No, I agree with you actually. Had capitalism come in to rural China, the literacy would have stayed down and they probably would have ended up in an even less equitable economic situation. Communism does have some good social priorities that set it apart from capitalism.
But:
I'll round up some sources later but in terms of Industrial development, the USSR, which was waaaay behind the rest of the world at the time, advanced a good 100 years between 1917 and 1953 or so.
Came at a huge social cost. Inadequate housing, totally inferior goods, a myopic focus on military and heavy industry, corruption, mismanagement...all of which was felt by the people the centralized economy was supposed to be serving. And when you factor in the political parts of it, the purges, the terrors, the witch hunts, the shifting winds of ComIntern politics...there was a very large cost involved in achieving what it did. Granted, most of that was paid for post WWII....but the framework for it started much earlier.

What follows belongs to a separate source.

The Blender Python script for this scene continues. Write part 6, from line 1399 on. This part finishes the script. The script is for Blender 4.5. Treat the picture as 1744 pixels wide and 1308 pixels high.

Granted, communist ideology at the time felt like they had to catch up in the militarization race, and that the Cold War atmosphere redirected a lot of communism's efforts in the wrong direction....so we'll never really know how they would have faired without a military giant breathing down their collective necks. But...based on how Eastern Europe faired under communism, I'm not convinced it would have been exceptionally better.
And if you want a grim lesson in the brutality of communist revolutionary movements....look no farther than China. What makes China particularly scary is that there was no Stalin initially. Most of the savagery occurred in the streets at the hands of zealots.